Warren Buffett versus Amory Lovins
An article from the June 23, 2005 edition of Forbes Magazine was titled Buffett Still Power Hungry. Here is a quote from that article:
Buffett also said that Berkshire is looking at new-generation nuclear power plants with an “open mind.” While Buffett has spoken positively about the utility and pipeline segments of the energy business for several years now, this is the first time we’ve seen him comment on nuclear plants.
In his article Security Meltdown Lovins repeated one of the versus of his oft repeated dogma – that private investors will not finance a new nuclear power project.

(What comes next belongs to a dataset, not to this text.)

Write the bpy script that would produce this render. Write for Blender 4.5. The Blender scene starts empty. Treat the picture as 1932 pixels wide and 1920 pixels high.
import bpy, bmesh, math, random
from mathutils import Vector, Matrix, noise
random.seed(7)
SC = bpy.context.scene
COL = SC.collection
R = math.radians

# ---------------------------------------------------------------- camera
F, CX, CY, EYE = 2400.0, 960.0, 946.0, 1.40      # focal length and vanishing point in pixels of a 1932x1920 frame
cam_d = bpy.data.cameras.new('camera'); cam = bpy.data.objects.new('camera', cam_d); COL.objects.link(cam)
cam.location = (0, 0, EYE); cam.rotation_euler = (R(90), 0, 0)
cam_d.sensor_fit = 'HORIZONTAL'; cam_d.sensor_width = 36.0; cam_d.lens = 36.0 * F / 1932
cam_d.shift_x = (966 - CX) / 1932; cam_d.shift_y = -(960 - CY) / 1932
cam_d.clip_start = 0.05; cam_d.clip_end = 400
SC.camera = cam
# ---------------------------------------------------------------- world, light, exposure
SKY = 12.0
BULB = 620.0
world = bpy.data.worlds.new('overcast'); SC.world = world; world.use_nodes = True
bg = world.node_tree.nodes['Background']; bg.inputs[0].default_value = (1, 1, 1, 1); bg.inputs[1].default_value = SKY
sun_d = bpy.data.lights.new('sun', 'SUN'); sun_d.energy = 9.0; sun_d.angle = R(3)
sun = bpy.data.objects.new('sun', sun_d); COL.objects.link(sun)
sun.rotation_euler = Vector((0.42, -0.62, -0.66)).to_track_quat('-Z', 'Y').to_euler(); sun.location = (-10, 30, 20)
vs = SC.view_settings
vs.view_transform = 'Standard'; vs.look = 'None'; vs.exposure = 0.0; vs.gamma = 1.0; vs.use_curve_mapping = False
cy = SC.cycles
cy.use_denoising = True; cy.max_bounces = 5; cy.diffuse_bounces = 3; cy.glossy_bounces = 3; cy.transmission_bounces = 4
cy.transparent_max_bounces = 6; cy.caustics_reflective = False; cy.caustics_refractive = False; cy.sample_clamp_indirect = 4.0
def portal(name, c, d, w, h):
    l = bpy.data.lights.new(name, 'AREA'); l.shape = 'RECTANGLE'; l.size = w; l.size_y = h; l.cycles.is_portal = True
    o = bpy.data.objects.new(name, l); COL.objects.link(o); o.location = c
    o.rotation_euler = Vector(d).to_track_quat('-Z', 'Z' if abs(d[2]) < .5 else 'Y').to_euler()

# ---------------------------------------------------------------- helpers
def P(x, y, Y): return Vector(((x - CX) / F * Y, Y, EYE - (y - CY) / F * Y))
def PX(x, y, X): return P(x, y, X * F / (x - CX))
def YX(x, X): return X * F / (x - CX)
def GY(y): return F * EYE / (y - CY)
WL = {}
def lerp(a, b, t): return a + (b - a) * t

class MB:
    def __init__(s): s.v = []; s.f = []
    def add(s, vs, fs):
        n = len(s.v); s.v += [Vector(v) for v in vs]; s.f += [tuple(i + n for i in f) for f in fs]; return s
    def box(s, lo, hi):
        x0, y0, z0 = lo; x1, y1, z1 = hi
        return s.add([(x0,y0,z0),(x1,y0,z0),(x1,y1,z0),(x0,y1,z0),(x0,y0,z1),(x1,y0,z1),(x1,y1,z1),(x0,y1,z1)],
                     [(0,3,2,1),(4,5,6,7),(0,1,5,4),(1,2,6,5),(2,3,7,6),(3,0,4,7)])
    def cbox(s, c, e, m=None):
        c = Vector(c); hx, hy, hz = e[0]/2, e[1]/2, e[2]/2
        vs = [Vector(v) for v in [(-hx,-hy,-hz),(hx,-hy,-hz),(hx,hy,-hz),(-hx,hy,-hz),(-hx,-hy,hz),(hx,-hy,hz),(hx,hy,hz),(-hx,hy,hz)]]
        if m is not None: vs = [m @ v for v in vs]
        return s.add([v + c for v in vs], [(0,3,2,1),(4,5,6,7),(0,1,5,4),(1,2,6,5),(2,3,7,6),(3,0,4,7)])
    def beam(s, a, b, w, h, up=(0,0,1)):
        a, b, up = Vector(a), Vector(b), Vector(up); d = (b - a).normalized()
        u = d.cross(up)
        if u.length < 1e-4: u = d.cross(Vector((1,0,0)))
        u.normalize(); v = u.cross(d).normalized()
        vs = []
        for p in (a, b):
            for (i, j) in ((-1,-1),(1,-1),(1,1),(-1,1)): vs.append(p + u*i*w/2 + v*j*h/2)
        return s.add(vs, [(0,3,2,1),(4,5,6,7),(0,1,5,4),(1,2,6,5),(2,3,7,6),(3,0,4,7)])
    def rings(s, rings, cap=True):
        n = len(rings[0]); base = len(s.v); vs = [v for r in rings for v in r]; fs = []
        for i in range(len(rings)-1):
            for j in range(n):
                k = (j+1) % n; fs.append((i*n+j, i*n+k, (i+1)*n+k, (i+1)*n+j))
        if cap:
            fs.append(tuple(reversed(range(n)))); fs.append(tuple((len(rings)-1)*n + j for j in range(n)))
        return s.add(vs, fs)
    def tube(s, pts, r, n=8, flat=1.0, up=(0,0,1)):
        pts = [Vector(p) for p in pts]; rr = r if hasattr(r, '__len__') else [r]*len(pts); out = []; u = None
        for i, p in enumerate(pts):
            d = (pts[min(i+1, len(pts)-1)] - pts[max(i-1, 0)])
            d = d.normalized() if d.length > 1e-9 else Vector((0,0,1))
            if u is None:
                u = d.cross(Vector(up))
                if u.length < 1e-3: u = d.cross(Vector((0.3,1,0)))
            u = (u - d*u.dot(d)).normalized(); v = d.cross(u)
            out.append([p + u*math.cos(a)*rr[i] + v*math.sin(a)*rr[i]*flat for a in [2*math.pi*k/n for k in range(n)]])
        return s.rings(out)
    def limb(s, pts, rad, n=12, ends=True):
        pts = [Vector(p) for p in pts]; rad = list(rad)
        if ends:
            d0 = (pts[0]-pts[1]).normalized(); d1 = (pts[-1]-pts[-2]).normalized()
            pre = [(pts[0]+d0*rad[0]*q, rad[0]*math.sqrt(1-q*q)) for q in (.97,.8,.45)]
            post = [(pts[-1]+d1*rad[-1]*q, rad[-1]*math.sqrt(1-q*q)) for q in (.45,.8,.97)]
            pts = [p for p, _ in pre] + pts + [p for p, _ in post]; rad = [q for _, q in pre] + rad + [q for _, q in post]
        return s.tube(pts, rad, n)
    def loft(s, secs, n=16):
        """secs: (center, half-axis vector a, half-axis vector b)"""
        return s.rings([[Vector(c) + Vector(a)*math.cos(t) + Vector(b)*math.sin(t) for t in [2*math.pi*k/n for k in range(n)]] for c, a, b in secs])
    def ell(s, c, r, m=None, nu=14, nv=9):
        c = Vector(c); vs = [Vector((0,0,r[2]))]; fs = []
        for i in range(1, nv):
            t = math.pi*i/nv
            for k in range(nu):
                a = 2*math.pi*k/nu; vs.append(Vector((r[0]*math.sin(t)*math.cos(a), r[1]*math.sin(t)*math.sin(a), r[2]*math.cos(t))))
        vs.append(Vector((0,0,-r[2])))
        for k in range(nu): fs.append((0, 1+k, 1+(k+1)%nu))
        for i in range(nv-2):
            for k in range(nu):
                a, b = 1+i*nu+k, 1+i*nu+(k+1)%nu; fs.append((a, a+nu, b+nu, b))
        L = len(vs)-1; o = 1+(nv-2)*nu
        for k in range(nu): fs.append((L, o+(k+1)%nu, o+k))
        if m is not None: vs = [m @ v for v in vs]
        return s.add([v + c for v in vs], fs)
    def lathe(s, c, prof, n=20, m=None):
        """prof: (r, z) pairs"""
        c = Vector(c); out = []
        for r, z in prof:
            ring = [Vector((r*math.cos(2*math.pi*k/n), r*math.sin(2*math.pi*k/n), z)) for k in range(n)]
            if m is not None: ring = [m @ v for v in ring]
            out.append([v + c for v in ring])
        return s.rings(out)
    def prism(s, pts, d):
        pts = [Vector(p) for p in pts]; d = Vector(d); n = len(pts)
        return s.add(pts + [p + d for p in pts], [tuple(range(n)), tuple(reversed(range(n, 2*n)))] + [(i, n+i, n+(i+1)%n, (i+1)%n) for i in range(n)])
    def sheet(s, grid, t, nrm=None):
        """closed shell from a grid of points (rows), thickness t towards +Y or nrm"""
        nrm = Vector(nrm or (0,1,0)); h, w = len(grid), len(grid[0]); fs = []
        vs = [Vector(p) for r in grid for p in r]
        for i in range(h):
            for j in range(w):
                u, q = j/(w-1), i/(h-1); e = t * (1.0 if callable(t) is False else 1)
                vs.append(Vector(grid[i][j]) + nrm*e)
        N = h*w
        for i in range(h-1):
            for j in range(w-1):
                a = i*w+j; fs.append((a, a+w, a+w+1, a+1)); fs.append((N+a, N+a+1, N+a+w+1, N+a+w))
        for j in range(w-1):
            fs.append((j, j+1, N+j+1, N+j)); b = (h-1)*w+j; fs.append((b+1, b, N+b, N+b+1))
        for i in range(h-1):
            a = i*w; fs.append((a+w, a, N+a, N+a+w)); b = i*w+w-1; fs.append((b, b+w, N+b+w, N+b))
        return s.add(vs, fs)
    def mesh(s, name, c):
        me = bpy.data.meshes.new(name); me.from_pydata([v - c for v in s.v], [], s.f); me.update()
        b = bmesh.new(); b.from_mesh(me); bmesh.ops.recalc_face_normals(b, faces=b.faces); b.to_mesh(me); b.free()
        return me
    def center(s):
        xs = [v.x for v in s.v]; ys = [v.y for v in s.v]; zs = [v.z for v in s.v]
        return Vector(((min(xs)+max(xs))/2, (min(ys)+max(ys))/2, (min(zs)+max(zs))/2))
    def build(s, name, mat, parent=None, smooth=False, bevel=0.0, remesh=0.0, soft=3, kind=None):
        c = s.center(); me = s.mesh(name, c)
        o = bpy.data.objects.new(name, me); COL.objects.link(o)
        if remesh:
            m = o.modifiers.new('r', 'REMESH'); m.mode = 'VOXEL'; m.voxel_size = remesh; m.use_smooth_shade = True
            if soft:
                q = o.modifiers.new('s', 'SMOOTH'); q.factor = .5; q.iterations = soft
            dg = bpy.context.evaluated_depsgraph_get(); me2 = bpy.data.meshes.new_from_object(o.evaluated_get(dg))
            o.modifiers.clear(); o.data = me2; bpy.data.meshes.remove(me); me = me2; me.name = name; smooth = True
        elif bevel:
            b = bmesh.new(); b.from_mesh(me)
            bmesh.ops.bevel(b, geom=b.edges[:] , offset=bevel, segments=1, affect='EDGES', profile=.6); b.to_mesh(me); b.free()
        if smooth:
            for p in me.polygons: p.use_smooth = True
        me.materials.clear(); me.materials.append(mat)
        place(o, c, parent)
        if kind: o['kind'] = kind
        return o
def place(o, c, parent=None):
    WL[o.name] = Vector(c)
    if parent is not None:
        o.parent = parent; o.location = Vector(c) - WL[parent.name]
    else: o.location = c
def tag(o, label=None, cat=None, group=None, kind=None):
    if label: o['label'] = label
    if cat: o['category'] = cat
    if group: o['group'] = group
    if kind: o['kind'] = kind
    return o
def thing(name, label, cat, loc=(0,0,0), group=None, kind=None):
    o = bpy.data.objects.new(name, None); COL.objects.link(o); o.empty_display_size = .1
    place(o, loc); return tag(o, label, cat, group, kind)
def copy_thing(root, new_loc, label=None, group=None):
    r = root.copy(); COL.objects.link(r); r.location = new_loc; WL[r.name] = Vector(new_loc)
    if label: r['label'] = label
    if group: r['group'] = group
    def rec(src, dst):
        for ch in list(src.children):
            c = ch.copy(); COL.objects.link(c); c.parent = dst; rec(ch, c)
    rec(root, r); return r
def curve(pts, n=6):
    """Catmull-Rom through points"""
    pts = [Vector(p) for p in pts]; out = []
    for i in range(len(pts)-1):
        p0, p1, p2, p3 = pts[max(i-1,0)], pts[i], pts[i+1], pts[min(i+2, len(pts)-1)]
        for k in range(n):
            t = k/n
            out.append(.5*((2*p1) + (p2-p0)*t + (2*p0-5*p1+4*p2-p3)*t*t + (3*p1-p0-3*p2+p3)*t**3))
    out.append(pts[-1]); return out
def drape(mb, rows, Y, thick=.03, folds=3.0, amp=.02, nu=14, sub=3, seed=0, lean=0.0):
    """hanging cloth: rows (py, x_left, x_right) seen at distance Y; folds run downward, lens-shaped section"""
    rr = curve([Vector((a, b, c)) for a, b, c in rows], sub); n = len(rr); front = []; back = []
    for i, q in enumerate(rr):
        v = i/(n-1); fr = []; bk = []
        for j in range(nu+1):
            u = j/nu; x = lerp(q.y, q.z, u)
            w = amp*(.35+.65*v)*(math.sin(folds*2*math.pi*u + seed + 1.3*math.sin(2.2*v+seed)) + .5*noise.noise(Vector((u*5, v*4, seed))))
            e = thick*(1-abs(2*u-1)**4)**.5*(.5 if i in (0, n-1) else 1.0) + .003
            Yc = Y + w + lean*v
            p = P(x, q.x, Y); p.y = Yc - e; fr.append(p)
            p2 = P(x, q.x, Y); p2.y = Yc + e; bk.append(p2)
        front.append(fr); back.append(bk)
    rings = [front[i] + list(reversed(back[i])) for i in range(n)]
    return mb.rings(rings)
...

This fervently held belief system asserts that nuclear power will become cost-effective if enough of it is bought; that its competitors, however laudable and successful, are and will always be inadequate; and that whatever it costs, and however unwilling the private capital market is to finance it, nuclear power must be bought anyway, because…well, just because.

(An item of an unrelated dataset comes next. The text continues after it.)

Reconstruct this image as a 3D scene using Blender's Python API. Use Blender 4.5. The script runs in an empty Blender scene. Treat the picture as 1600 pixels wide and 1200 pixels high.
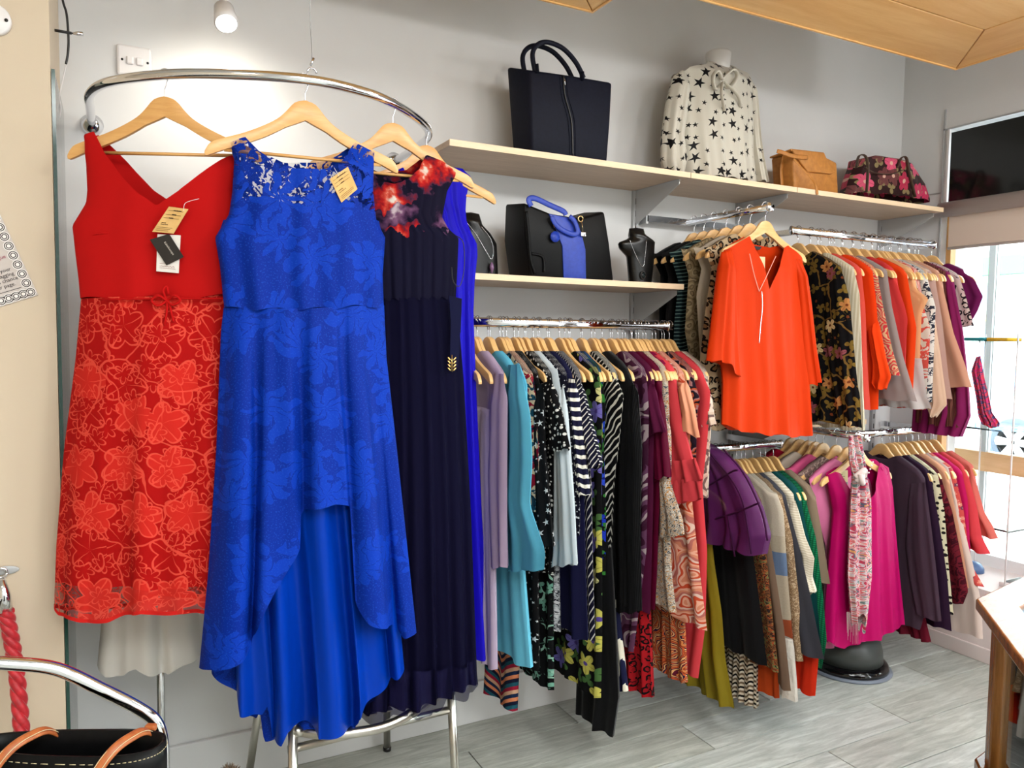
import bpy, math, random
from mathutils import Vector, Matrix
R = math.radians
random.seed(7)
sc = bpy.context.scene
COL = sc.collection
# ------------------------------------------------------------------ camera
CAM = Vector((0, -2.646, 1.5)); FPX = 1200.0
def _rows(p, r, y):
    fw = Vector((math.sin(y)*math.cos(p), math.cos(y)*math.cos(p), -math.sin(p)))
    rt = Vector((math.cos(y), -math.sin(y), 0)); up = rt.cross(fw)
    c, s = math.cos(r), math.sin(r)
    return c*rt+s*up, -s*rt+c*up, fw
CA, CB, CC = _rows(R(3.58), R(.73), R(27.375))
cam = bpy.data.cameras.new('camera'); cam.sensor_width = 36; cam.lens = 27; cam.clip_end = 200
co = bpy.data.objects.new('camera', cam); COL.objects.link(co)
m3 = Matrix((CA, CB, -CC)).transposed()
co.matrix_world = Matrix.Translation(CAM) @ m3.to_4x4()
sc.camera = co
# ------------------------------------------------------------------ light and exposure
sc.view_settings.view_transform = 'Standard'; sc.view_settings.look = 'None'
sc.view_settings.gamma = 1; sc.view_settings.use_curve_mapping = False
sc.view_settings.exposure = -0.08
try:
    sc.cycles.use_denoising = True
    sc.cycles.max_bounces = 8; sc.cycles.transparent_max_bounces = 12
    sc.cycles.sample_clamp_indirect = 6
except Exception: pass
W = bpy.data.worlds.new('sky'); sc.world = W; W.use_nodes = True
_b = W.node_tree.nodes['Background']; _b.inputs[0].default_value = (.86, .93, 1, 1); _b.inputs[1].default_value = 15.0
def sunlamp():
    l = bpy.data.lights.new('sun', 'SUN'); l.energy = 14.0; l.angle = R(2); l.color = (1, .96, .9)
    o = bpy.data.objects.new('sun', l); COL.objects.link(o)
    o.rotation_euler = Vector((.55, .45, -.75)).to_track_quat('-Z', 'Y').to_euler()
sunlamp()
LIGHTS = [  # position, aim, watts, half angle, colour
    ((2.7, -1.9, 2.56), (1.1, -.2, 1.5), 20, 75, (1, .99, .97)),
    ((1.2, -2.3, 2.56), (.35, -.5, 1.5), 18, 75, (1, .97, .93)),
    ((-.6, -2.0, 2.56), (-.2, -.5, 1.4), 10, 65, (1, .87, .70)),
    ((1.9, -2.2, 2.56), (1.9, -.2, 1.2), 18, 75, (1, .99, .97)),
    ((3.1, -1.7, 2.56), (2.7, -.3, 1.3), 18, 75, (1, .99, .97)),
    ((1.5, -1.9, 2.56), (1.7, -1.3, 0), 48, 42, (1, 1, .99)),  # added spot without a fitting, brightens the floor
    ((2.35, -1.15, 2.56), (2.35, -1.05, 0), 44, 40, (1, 1, .99)),  # second added floor spot, nearer the racks
]
FILL_PANELS = [((.2, -4.2, 2.97), 115), ((2.5, -4.2, 2.97), 95), ((1.2, -3.1, 2.97), 30)]   # fill lights added unseen behind the camera to soften the room
# ------------------------------------------------------------------ geometry helpers
def ray(x, y): return CA*((x-800)/FPX) - CB*((y-600)/FPX) + CC
def onX(x, y, X): d = ray(x, y); return CAM + d*((X-CAM.x)/d.x)
def onY(x, y, Y): d = ray(x, y); return CAM + d*((Y-CAM.y)/d.y)
def onZ(x, y, Z): d = ray(x, y); return CAM + d*((Z-CAM.z)/d.z)
class Frame:
    """upright plane through P, horizontal direction a at an angle to the X axis, normal n towards the shop"""
    def __init__(s, P, ang=0.0):
        s.P = Vector(P); t = R(ang); s.a = Vector((math.cos(t), math.sin(t), 0)); s.n = Vector((math.sin(t), -math.cos(t), 0))
    def sz(s, x, y):
        d = ray(x, y); t = (s.P-CAM).dot(s.n)/d.dot(s.n); p = CAM+d*t
        return ((p-s.P).dot(s.a), p.z)
    def pt(s, u, z, o=0.0):
        p = s.P + s.a*u + s.n*o; return (p.x, p.y, z)
    def off(s, o): f = Frame(s.P+s.n*o); f.a = s.a; f.n = s.n; return f
def new(name, me, mat=None, parent=None):
    o = bpy.data.objects.new(name, me); COL.objects.link(o)
    if mat is not None: o.data.materials.append(mat)
    if parent is not None: o.parent = parent
    return o
def mk(name, V, F, mat=None, parent=None, uv=None, smooth=True, bevel=0, solid=0, sub=0):
    me = bpy.data.meshes.new(name); me.from_pydata([tuple(v) for v in V], [], F)
    if uv is not None:
        L = me.uv_layers.new(name='UVMap')
        for l in me.loops: L.data[l.index].uv = uv[l.vertex_index]
    if smooth: me.polygons.foreach_set('use_smooth', [True]*len(me.polygons))
    me.update()
    o = new(name, me, mat, parent)
    if solid:
        m = o.modifiers.new('s', 'SOLIDIFY'); m.thickness = solid; m.offset = 0
    if bevel:
        m = o.modifiers.new('b', 'BEVEL'); m.width = bevel; m.segments = 2; m.limit_method = 'ANGLE'; m.angle_limit = R(40)
    if sub:
        m = o.modifiers.new('u', 'SUBSURF'); m.levels = sub; m.render_levels = sub
    return o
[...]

While it is true that there had not been much private interest in new nuclear power plants for several decades, that changed at least three years ago as natural gas prices soared. Lovins has apparently not noticed the change, in his article he quotes a 2001 article from the Economist that was based on fuel price assumptions that are less than half of current prices. Warren Buffett has long been recognized as one of the greatest value investors of all time; he looks very diligently at current and near future numbers before he makes an investment. Buffett’s statement about nuclear power is obviously quite subdued; you cannot expect a man who is considering a multi-billion dollar investment to talk much about it before the deal closes.

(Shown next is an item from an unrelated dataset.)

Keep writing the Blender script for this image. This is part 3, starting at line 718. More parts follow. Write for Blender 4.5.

Electricity demand in the US continues to increase as the population gets larger, houses get bigger, electrical appliances are installed, and more computer related devices enter service. Electric utilities have built hundreds of gas fired power plants since the early 1990s, yet annual production for that “cleanest of all fossil fuels” has been flat. As many of us learned in Econ 101, increasing demand married to flat supply causes increases in prices. No electric utility in the continental US is currently planning a large gas fired power plant and many of the projects that were started have been abandoned. New electrical power supplies need to come from somewhere, Buffett seems to think that nuclear power is one real possibility while Lovins fervently believes that we simply do not need as much. I’m betting with Warren.